▸ PROVIDED DATA
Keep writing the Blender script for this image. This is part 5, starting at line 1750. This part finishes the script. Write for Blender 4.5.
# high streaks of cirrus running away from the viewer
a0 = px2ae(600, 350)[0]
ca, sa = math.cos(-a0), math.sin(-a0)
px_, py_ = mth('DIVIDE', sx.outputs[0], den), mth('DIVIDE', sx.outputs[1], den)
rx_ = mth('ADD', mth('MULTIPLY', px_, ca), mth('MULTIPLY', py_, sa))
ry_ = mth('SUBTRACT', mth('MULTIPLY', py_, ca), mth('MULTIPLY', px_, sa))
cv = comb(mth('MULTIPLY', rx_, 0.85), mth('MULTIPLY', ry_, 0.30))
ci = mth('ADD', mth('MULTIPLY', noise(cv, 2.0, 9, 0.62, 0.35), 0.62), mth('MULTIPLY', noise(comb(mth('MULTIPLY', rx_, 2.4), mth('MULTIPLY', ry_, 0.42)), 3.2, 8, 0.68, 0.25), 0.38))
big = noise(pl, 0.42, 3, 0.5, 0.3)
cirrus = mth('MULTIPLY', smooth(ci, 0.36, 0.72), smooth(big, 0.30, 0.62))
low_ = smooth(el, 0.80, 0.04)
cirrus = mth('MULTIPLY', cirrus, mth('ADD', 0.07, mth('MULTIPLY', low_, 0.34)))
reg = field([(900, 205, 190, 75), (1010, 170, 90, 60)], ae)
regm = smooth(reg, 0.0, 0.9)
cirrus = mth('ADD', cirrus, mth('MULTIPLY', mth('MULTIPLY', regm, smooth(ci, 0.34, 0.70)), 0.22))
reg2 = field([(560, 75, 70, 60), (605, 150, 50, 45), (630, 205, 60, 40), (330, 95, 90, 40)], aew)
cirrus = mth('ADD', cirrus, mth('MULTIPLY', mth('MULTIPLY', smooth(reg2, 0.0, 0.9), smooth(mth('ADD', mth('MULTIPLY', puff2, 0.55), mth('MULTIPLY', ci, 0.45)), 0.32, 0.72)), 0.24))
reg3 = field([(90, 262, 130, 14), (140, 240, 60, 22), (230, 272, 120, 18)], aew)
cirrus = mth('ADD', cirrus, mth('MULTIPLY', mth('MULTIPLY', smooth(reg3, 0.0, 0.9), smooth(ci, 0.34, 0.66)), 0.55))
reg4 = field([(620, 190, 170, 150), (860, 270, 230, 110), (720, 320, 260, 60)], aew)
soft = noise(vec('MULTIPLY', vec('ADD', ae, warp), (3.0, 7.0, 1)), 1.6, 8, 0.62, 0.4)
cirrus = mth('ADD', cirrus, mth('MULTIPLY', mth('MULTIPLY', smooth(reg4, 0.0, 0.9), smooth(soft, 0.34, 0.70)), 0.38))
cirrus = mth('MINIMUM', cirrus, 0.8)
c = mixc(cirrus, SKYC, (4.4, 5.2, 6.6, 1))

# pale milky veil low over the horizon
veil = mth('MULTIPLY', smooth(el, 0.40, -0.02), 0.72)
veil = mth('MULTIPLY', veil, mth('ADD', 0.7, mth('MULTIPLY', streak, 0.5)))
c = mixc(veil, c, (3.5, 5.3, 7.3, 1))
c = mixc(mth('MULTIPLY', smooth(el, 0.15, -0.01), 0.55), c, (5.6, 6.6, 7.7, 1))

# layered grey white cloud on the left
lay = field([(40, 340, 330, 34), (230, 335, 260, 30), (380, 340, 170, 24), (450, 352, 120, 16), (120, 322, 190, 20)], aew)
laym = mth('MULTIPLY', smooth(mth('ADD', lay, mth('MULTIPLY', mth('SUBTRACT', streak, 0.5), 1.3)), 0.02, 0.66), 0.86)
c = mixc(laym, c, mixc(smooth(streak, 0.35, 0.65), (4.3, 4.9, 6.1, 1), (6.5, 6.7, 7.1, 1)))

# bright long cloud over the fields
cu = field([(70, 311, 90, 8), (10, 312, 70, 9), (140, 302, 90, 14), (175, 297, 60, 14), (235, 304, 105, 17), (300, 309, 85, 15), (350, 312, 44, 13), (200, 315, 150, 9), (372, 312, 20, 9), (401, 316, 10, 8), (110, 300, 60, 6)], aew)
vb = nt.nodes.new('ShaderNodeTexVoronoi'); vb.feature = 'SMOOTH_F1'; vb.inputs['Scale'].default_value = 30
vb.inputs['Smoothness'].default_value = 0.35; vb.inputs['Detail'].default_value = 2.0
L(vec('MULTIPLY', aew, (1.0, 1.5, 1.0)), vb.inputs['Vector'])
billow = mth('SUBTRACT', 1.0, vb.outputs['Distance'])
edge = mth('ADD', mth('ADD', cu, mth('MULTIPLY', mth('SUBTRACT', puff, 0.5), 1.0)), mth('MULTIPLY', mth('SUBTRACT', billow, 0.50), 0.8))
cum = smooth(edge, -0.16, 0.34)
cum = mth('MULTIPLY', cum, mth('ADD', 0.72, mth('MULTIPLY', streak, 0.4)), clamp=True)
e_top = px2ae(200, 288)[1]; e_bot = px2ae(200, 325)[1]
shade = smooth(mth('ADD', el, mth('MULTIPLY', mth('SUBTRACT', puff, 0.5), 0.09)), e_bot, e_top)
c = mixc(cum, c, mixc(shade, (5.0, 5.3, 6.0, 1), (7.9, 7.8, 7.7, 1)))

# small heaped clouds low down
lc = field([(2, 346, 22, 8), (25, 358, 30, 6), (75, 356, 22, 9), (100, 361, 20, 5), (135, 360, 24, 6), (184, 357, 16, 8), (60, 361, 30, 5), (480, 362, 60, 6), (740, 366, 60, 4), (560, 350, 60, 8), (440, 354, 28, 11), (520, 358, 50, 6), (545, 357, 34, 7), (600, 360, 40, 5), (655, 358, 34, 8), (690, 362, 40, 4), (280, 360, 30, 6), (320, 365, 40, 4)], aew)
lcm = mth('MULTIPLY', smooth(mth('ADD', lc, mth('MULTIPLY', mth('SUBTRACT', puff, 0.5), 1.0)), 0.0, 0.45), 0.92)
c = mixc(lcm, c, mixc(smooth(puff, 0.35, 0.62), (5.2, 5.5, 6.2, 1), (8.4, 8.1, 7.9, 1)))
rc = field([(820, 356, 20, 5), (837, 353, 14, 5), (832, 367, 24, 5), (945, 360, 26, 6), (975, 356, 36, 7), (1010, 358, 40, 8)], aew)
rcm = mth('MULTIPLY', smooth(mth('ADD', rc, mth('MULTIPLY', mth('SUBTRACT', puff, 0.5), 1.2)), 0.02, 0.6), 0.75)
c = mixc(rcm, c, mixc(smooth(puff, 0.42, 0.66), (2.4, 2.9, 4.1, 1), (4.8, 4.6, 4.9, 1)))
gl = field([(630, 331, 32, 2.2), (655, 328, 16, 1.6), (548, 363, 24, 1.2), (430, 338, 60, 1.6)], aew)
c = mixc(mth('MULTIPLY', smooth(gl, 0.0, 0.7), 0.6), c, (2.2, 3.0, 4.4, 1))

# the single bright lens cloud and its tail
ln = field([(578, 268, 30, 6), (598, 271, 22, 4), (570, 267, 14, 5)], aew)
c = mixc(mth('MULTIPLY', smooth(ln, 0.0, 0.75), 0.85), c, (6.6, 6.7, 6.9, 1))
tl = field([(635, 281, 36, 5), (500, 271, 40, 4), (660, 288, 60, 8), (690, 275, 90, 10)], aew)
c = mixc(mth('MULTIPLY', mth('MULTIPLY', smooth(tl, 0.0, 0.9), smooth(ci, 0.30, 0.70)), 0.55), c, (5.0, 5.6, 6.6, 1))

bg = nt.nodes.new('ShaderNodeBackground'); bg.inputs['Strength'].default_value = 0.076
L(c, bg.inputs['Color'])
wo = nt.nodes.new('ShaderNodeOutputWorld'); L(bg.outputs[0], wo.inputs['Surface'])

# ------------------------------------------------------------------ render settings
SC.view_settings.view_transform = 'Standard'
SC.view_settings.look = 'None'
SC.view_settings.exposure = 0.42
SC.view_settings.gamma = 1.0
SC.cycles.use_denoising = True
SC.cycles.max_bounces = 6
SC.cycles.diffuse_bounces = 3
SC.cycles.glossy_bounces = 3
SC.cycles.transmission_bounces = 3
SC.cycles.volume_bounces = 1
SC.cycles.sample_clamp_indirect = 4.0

▸ GOAL OF THE EXERCISE
Print the material above verbatim, first line through the line containing "6.6, 7.7, 1))", both included.

▸ REPLY TO THE EXERCISE
Keep writing the Blender script for this image. This is part 5, starting at line 1750. This part finishes the script. Write for Blender 4.5.
# high streaks of cirrus running away from the viewer
a0 = px2ae(600, 350)[0]
ca, sa = math.cos(-a0), math.sin(-a0)
px_, py_ = mth('DIVIDE', sx.outputs[0], den), mth('DIVIDE', sx.outputs[1], den)
rx_ = mth('ADD', mth('MULTIPLY', px_, ca), mth('MULTIPLY', py_, sa))
ry_ = mth('SUBTRACT', mth('MULTIPLY', py_, ca), mth('MULTIPLY', px_, sa))
cv = comb(mth('MULTIPLY', rx_, 0.85), mth('MULTIPLY', ry_, 0.30))
ci = mth('ADD', mth('MULTIPLY', noise(cv, 2.0, 9, 0.62, 0.35), 0.62), mth('MULTIPLY', noise(comb(mth('MULTIPLY', rx_, 2.4), mth('MULTIPLY', ry_, 0.42)), 3.2, 8, 0.68, 0.25), 0.38))
big = noise(pl, 0.42, 3, 0.5, 0.3)
cirrus = mth('MULTIPLY', smooth(ci, 0.36, 0.72), smooth(big, 0.30, 0.62))
low_ = smooth(el, 0.80, 0.04)
cirrus = mth('MULTIPLY', cirrus, mth('ADD', 0.07, mth('MULTIPLY', low_, 0.34)))
reg = field([(900, 205, 190, 75), (1010, 170, 90, 60)], ae)
regm = smooth(reg, 0.0, 0.9)
cirrus = mth('ADD', cirrus, mth('MULTIPLY', mth('MULTIPLY', regm, smooth(ci, 0.34, 0.70)), 0.22))
reg2 = field([(560, 75, 70, 60), (605, 150, 50, 45), (630, 205, 60, 40), (330, 95, 90, 40)], aew)
cirrus = mth('ADD', cirrus, mth('MULTIPLY', mth('MULTIPLY', smooth(reg2, 0.0, 0.9), smooth(mth('ADD', mth('MULTIPLY', puff2, 0.55), mth('MULTIPLY', ci, 0.45)), 0.32, 0.72)), 0.24))
reg3 = field([(90, 262, 130, 14), (140, 240, 60, 22), (230, 272, 120, 18)], aew)
cirrus = mth('ADD', cirrus, mth('MULTIPLY', mth('MULTIPLY', smooth(reg3, 0.0, 0.9), smooth(ci, 0.34, 0.66)), 0.55))
reg4 = field([(620, 190, 170, 150), (860, 270, 230, 110), (720, 320, 260, 60)], aew)
soft = noise(vec('MULTIPLY', vec('ADD', ae, warp), (3.0, 7.0, 1)), 1.6, 8, 0.62, 0.4)
cirrus = mth('ADD', cirrus, mth('MULTIPLY', mth('MULTIPLY', smooth(reg4, 0.0, 0.9), smooth(soft, 0.34, 0.70)), 0.38))
cirrus = mth('MINIMUM', cirrus, 0.8)
c = mixc(cirrus, SKYC, (4.4, 5.2, 6.6, 1))

# pale milky veil low over the horizon
veil = mth('MULTIPLY', smooth(el, 0.40, -0.02), 0.72)
veil = mth('MULTIPLY', veil, mth('ADD', 0.7, mth('MULTIPLY', streak, 0.5)))
c = mixc(veil, c, (3.5, 5.3, 7.3, 1))
c = mixc(mth('MULTIPLY', smooth(el, 0.15, -0.01), 0.55), c, (5.6, 6.6, 7.7, 1))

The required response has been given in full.